>>>>>

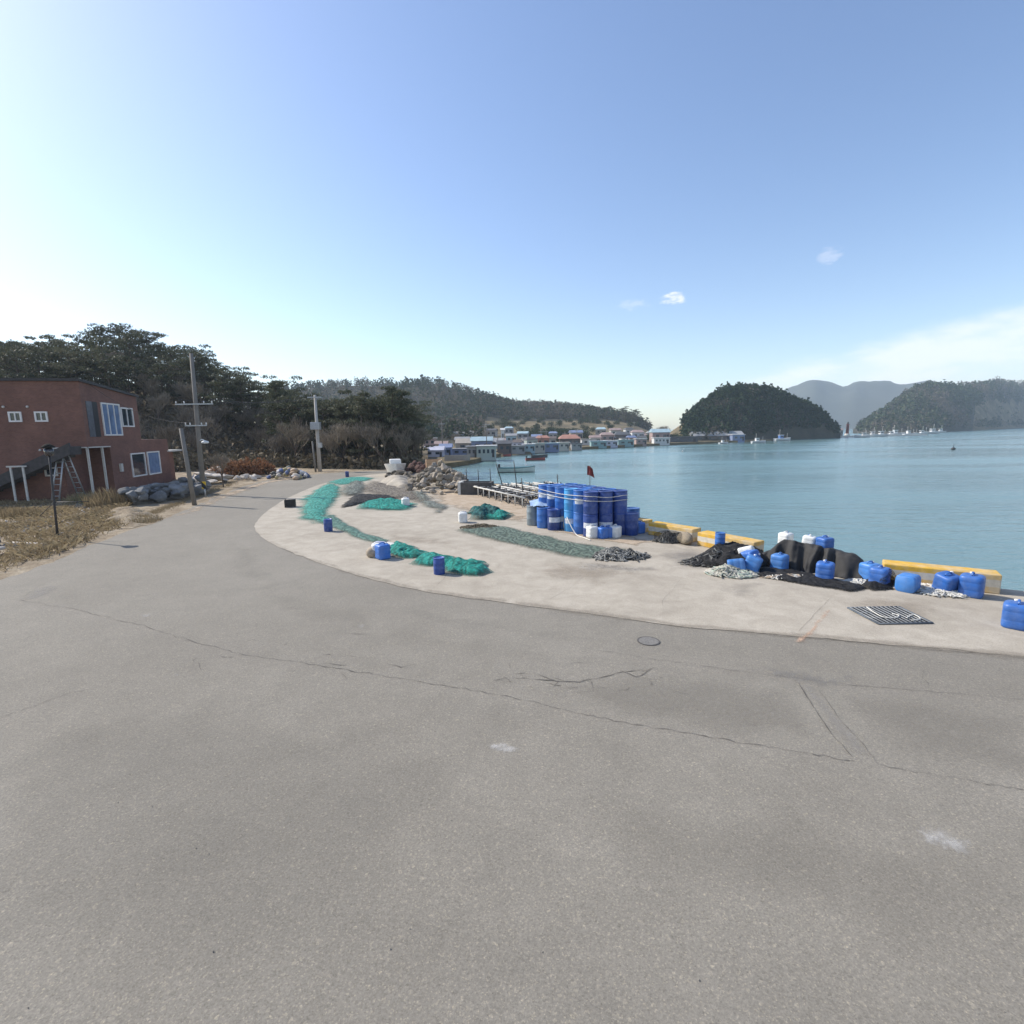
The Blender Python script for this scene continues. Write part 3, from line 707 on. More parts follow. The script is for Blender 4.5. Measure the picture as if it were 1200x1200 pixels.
def s_head():
    px = R.uniform(1006, 1330); f0 = lerp(FH, px); d = f0 + R.uniform(2, 215)
    p = AT(px, 500, d); z = head_z(px, d)
    if z < -1.4: return None
    v = Vector((p.x, p.y, z + 3)) - EYE; y = 600 - F * v.dot(up) / v.dot(fw)
    if 1135 < px < 1240 and 470 + abs(px - 1185) * .07 < y < 495 and R.random() < .93: return None
    if y > 497 and 1080 < px < 1180 and R.random() < .7: return None
    return Vector((p.x, p.y, z - .2))
forest('forest', 'grey brown wood on the long headland at the far right of the bay', 4200, s_head, 4.6, 9, 22, lambda p: .0, .012)
# single trees and shrubs in the village
BUSH = Kind([tree_proto('shrub', bush(1.6, 1.2, 420, .2), M_shrub, M_bark, 'shrub') for _ in range(2)])
def vp(px, d): p = AT(px, 500, d); return Vector((p.x, p.y, max(LOW_Z, vill_z(px, d)) - .05))
for i in range(34):
    px = 610 + 80 * (i + R.random()) / 34; d = R.uniform(205, 232)
    BUSH.place(vp(px, d), 'dark evergreen shrub in the thick hedge below the tan fields', 'hedge of dark shrubs below the fields', R.uniform(1.9, 2.9))
for px, d, s in [(575, 250, 2.2), (590, 262, 2), (604, 270, 2.4), (582, 285, 2.5), (612, 300, 2.2), (632, 310, 1.8), (680, 290, 2.6), (690, 300, 3), (684, 312, 2.8), (697, 296, 2.4), (722, 230, 2.2), (760, 205, 2.4), (755, 215, 2), (715, 260, 1.6), (786, 195, 2.8), (794, 192, 2.4), (801, 190, 2.2), (790, 200, 2.6), (545, 150, 1.6), (548, 160, 1.8), (560, 190, 2)]:
    BUSH.place(vp(px, d), 'dark round shrub among the tan fields and roofs of the village', 'shrubs scattered through the village', s)
for px, s in [(712, 1.0), (722, .85), (731, .95), (737, .9), (742, 1.1), (748, 1.1), (753, .8), (733, 1.2), (745, 1.2)]:
    PINES.place(vp(px, 330 + R.uniform(-8, 8)), 'small dark pine on the low end of the ridge above the village', 'pines at the end of the village ridge', s * 1.25)
for px, d, s in [(775, 240, 1.2), (780, 244, 1.3), (570, 175, .9), (532, 150, .9), (503, 150, .8)]:
    BARES.place(vp(px, d), 'bare pale tree near the village roofs', 'bare trees in the village', s)
BARES.place(G(262, 571), 'small bare tree leaning beside the road past the brick house', None, (.42, .42, .42))
RUSH = Kind([tree_proto('dry_bush', bush(1.0, .9, 700, .16), M_rust, M_bark, 'bush') for _ in range(2)])
for px, py, s in [(268, 560, 1.5), (285, 558, 1.7), (300, 556, 1.5), (312, 556, 1.1), (253, 562, 1.0)]:
    RUSH.place(G(px, py), 'reddish brown dry bush at the foot of the wood by the road', 'dry bushes at the foot of the wood', s)

# ------------------------------------------------------------------ brick house
HA = G(111, 583); HA.z = 0
ex = Vector((-.212, .977, 0)).normalized(); ey = Vector((-ex.y, ex.x, 0))       # ex: along the side face, ey: along the front, to the left
hrz = math.atan2(ex.y, ex.x)
house = thing('brick_house', 'two storey red brick house with a flat roof and an outside stair', 'house', HA, hrz)
f2, ht, ht2, wd, Lx, Ly = 2.88, 5.82, 5.42, 12.0, 5.7, 9.3
w = MB()
w.box((2.05 + (Ly - 2.05) / 2, wd / 2, (f2 - .3) / 2), (Ly - 2.05, wd, f2 - .3))     # ground floor behind the corner recess
w.box((1.025, 1.15 + (wd - 1.15) / 2, (f2 - .3) / 2), (2.05, wd - 1.15, f2 - .3))
w.box((Ly / 2, wd / 2, f2 - .15), (Ly, wd, .3))
zz0 = f2
w.add([(0, 0, zz0), (Lx, 0, zz0), (Lx, wd, zz0), (0, wd, zz0), (0, 0, ht), (Lx, 0, ht2), (Lx, wd, ht2), (0, wd, ht)], [(3, 2, 1, 0), (4, 5, 6, 7), (0, 1, 5, 4), (1, 2, 6, 5), (2, 3, 7, 6), (3, 0, 4, 7)])
w.box((Ly + .85, 2.2, 1.0), (1.7, 3.6, 2.0))
w.build('wall', M_brick, house)
r_ = MB(); o_ = .1
r_.add([(-o_, -o_, ht), (Lx + o_, -o_, ht2), (Lx + o_, wd + o_, ht2), (-o_, wd + o_, ht), (-o_, -o_, ht + .13), (Lx + o_, -o_, ht2 + .13), (Lx + o_, wd + o_, ht2 + .13), (-o_, wd + o_, ht + .13)], [(3, 2, 1, 0), (4, 5, 6, 7), (0, 1, 5, 4), (1, 2, 6, 5), (2, 3, 7, 6), (3, 0, 4, 7)])
r_.build('roof', M_dark, house)
r_ = MB(); r_.box((Ly + .9, 2.0, 2.07), (2.2, 4.2, .1)); r_.build('canopy', M_offw, house)
def hwin(x, y, z, wx, hz, face, split=1, gl=M_glass, name='window', frm=None):
    """face 's' = right side (plane y=0), 'f' = front (plane x=0)"""
    fr = MB(); pa = MB(); t = .075
    def put(mb, a, b, c, d, off, th):
        if face == 's': mb.box((x + a, -off, z + b), (c, th, d))
        else: mb.box((-off, y + a, z + b), (th, c, d))
    put(fr, 0, hz / 2 - t / 2, wx, t, .02, .08); put(fr, 0, -hz / 2 + t / 2, wx, t, .02, .08)
    for s in (-1, 1): put(fr, s * (wx / 2 - t / 2), 0, t, hz - 2 * t, .02, .08)
    for k in range(split): put(fr, -wx / 2 + wx * (k + 1) / (split + 1), 0, t * .7, hz - 2 * t, .018, .07)
    put(pa, 0, 0, wx - t, hz - t, .004, .02)
    f = fr.build(name, frm or M_white, house); pa.build('pane', gl, f); return f
hwin(2.6, 0, f2 + 1.13, 1.85, 1.75, 's', 2, M_glassblue); hwin(4.3, 0, f2 + 1.3, 1.35, 1.1, 's', 1)
hwin(4.95, 0, 1.4, 1.7, 1.4, 's', 0); hwin(6.95, 0, 1.4, 1.7, 1.45, 's', 0, M_glassblue)
dr = MB(); dr.box((.6, -.012, f2 + 1.1), (.5, .03, 1.8)); dr.build('door', simple('door_glass', (.11, .12, .14), .3), house)
dr = MB(); dr.box((1.1, -.01, f2 + 1.1), (.5, .02, 1.8)); dr.build('door_panel', M_black, house)
hwin(0, 1.78, f2 + 1.22, .55, .5, 'f', 1); hwin(0, 2.87, f2 + 1.22, .55, .5, 'f', 1); hwin(0, 1.72, 1.38, .55, .45, 'f', 1)
for yy, zz in ((2.3, f2 + 1.7), (3.3, f2 + 1.7), (2.05, f2 - .42)):
    v = MB(); v.lathe([(.06, 0), (.06, .05), (.03, .08)], 10); o = v.build('vent_cap', M_offw, house); o.location = (0, yy, zz); o.rotation_euler = (0, -math.pi / 2, 0)
sg = MB(); sg.box((2.85, -.06, 1.35), (.22, .1, .45)); sg.build('meter_box', M_offw, house)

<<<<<

### AIM OF THE TASK
Set down all the data again exactly as above, pictures excluded.

### FULL SOLUTION
The Blender Python script for this scene continues. Write part 3, from line 707 on. More parts follow. The script is for Blender 4.5. Measure the picture as if it were 1200x1200 pixels.
def s_head():
    px = R.uniform(1006, 1330); f0 = lerp(FH, px); d = f0 + R.uniform(2, 215)
    p = AT(px, 500, d); z = head_z(px, d)
    if z < -1.4: return None
    v = Vector((p.x, p.y, z + 3)) - EYE; y = 600 - F * v.dot(up) / v.dot(fw)
    if 1135 < px < 1240 and 470 + abs(px - 1185) * .07 < y < 495 and R.random() < .93: return None
    if y > 497 and 1080 < px < 1180 and R.random() < .7: return None
    return Vector((p.x, p.y, z - .2))
forest('forest', 'grey brown wood on the long headland at the far right of the bay', 4200, s_head, 4.6, 9, 22, lambda p: .0, .012)
# single trees and shrubs in the village
BUSH = Kind([tree_proto('shrub', bush(1.6, 1.2, 420, .2), M_shrub, M_bark, 'shrub') for _ in range(2)])
def vp(px, d): p = AT(px, 500, d); return Vector((p.x, p.y, max(LOW_Z, vill_z(px, d)) - .05))
for i in range(34):
    px = 610 + 80 * (i + R.random()) / 34; d = R.uniform(205, 232)
    BUSH.place(vp(px, d), 'dark evergreen shrub in the thick hedge below the tan fields', 'hedge of dark shrubs below the fields', R.uniform(1.9, 2.9))
for px, d, s in [(575, 250, 2.2), (590, 262, 2), (604, 270, 2.4), (582, 285, 2.5), (612, 300, 2.2), (632, 310, 1.8), (680, 290, 2.6), (690, 300, 3), (684, 312, 2.8), (697, 296, 2.4), (722, 230, 2.2), (760, 205, 2.4), (755, 215, 2), (715, 260, 1.6), (786, 195, 2.8), (794, 192, 2.4), (801, 190, 2.2), (790, 200, 2.6), (545, 150, 1.6), (548, 160, 1.8), (560, 190, 2)]:
    BUSH.place(vp(px, d), 'dark round shrub among the tan fields and roofs of the village', 'shrubs scattered through the village', s)
for px, s in [(712, 1.0), (722, .85), (731, .95), (737, .9), (742, 1.1), (748, 1.1), (753, .8), (733, 1.2), (745, 1.2)]:
    PINES.place(vp(px, 330 + R.uniform(-8, 8)), 'small dark pine on the low end of the ridge above the village', 'pines at the end of the village ridge', s * 1.25)
for px, d, s in [(775, 240, 1.2), (780, 244, 1.3), (570, 175, .9), (532, 150, .9), (503, 150, .8)]:
    BARES.place(vp(px, d), 'bare pale tree near the village roofs', 'bare trees in the village', s)
BARES.place(G(262, 571), 'small bare tree leaning beside the road past the brick house', None, (.42, .42, .42))
RUSH = Kind([tree_proto('dry_bush', bush(1.0, .9, 700, .16), M_rust, M_bark, 'bush') for _ in range(2)])
for px, py, s in [(268, 560, 1.5), (285, 558, 1.7), (300, 556, 1.5), (312, 556, 1.1), (253, 562, 1.0)]:
    RUSH.place(G(px, py), 'reddish brown dry bush at the foot of the wood by the road', 'dry bushes at the foot of the wood', s)

# ------------------------------------------------------------------ brick house
HA = G(111, 583); HA.z = 0
ex = Vector((-.212, .977, 0)).normalized(); ey = Vector((-ex.y, ex.x, 0))       # ex: along the side face, ey: along the front, to the left
hrz = math.atan2(ex.y, ex.x)
house = thing('brick_house', 'two storey red brick house with a flat roof and an outside stair', 'house', HA, hrz)
f2, ht, ht2, wd, Lx, Ly = 2.88, 5.82, 5.42, 12.0, 5.7, 9.3
w = MB()
w.box((2.05 + (Ly - 2.05) / 2, wd / 2, (f2 - .3) / 2), (Ly - 2.05, wd, f2 - .3))     # ground floor behind the corner recess
w.box((1.025, 1.15 + (wd - 1.15) / 2, (f2 - .3) / 2), (2.05, wd - 1.15, f2 - .3))
w.box((Ly / 2, wd / 2, f2 - .15), (Ly, wd, .3))
zz0 = f2
w.add([(0, 0, zz0), (Lx, 0, zz0), (Lx, wd, zz0), (0, wd, zz0), (0, 0, ht), (Lx, 0, ht2), (Lx, wd, ht2), (0, wd, ht)], [(3, 2, 1, 0), (4, 5, 6, 7), (0, 1, 5, 4), (1, 2, 6, 5), (2, 3, 7, 6), (3, 0, 4, 7)])
w.box((Ly + .85, 2.2, 1.0), (1.7, 3.6, 2.0))
w.build('wall', M_brick, house)
r_ = MB(); o_ = .1
r_.add([(-o_, -o_, ht), (Lx + o_, -o_, ht2), (Lx + o_, wd + o_, ht2), (-o_, wd + o_, ht), (-o_, -o_, ht + .13), (Lx + o_, -o_, ht2 + .13), (Lx + o_, wd + o_, ht2 + .13), (-o_, wd + o_, ht + .13)], [(3, 2, 1, 0), (4, 5, 6, 7), (0, 1, 5, 4), (1, 2, 6, 5), (2, 3, 7, 6), (3, 0, 4, 7)])
r_.build('roof', M_dark, house)
r_ = MB(); r_.box((Ly + .9, 2.0, 2.07), (2.2, 4.2, .1)); r_.build('canopy', M_offw, house)
def hwin(x, y, z, wx, hz, face, split=1, gl=M_glass, name='window', frm=None):
    """face 's' = right side (plane y=0), 'f' = front (plane x=0)"""
    fr = MB(); pa = MB(); t = .075
    def put(mb, a, b, c, d, off, th):
        if face == 's': mb.box((x + a, -off, z + b), (c, th, d))
        else: mb.box((-off, y + a, z + b), (th, c, d))
    put(fr, 0, hz / 2 - t / 2, wx, t, .02, .08); put(fr, 0, -hz / 2 + t / 2, wx, t, .02, .08)
    for s in (-1, 1): put(fr, s * (wx / 2 - t / 2), 0, t, hz - 2 * t, .02, .08)
    for k in range(split): put(fr, -wx / 2 + wx * (k + 1) / (split + 1), 0, t * .7, hz - 2 * t, .018, .07)
    put(pa, 0, 0, wx - t, hz - t, .004, .02)
    f = fr.build(name, frm or M_white, house); pa.build('pane', gl, f); return f
hwin(2.6, 0, f2 + 1.13, 1.85, 1.75, 's', 2, M_glassblue); hwin(4.3, 0, f2 + 1.3, 1.35, 1.1, 's', 1)
hwin(4.95, 0, 1.4, 1.7, 1.4, 's', 0); hwin(6.95, 0, 1.4, 1.7, 1.45, 's', 0, M_glassblue)
dr = MB(); dr.box((.6, -.012, f2 + 1.1), (.5, .03, 1.8)); dr.build('door', simple('door_glass', (.11, .12, .14), .3), house)
dr = MB(); dr.box((1.1, -.01, f2 + 1.1), (.5, .02, 1.8)); dr.build('door_panel', M_black, house)
hwin(0, 1.78, f2 + 1.22, .55, .5, 'f', 1); hwin(0, 2.87, f2 + 1.22, .55, .5, 'f', 1); hwin(0, 1.72, 1.38, .55, .45, 'f', 1)
for yy, zz in ((2.3, f2 + 1.7), (3.3, f2 + 1.7), (2.05, f2 - .42)):
    v = MB(); v.lathe([(.06, 0), (.06, .05), (.03, .08)], 10); o = v.build('vent_cap', M_offw, house); o.location = (0, yy, zz); o.rotation_euler = (0, -math.pi / 2, 0)
sg = MB(); sg.box((2.85, -.06, 1.35), (.22, .1, .45)); sg.build('meter_box', M_offw, house)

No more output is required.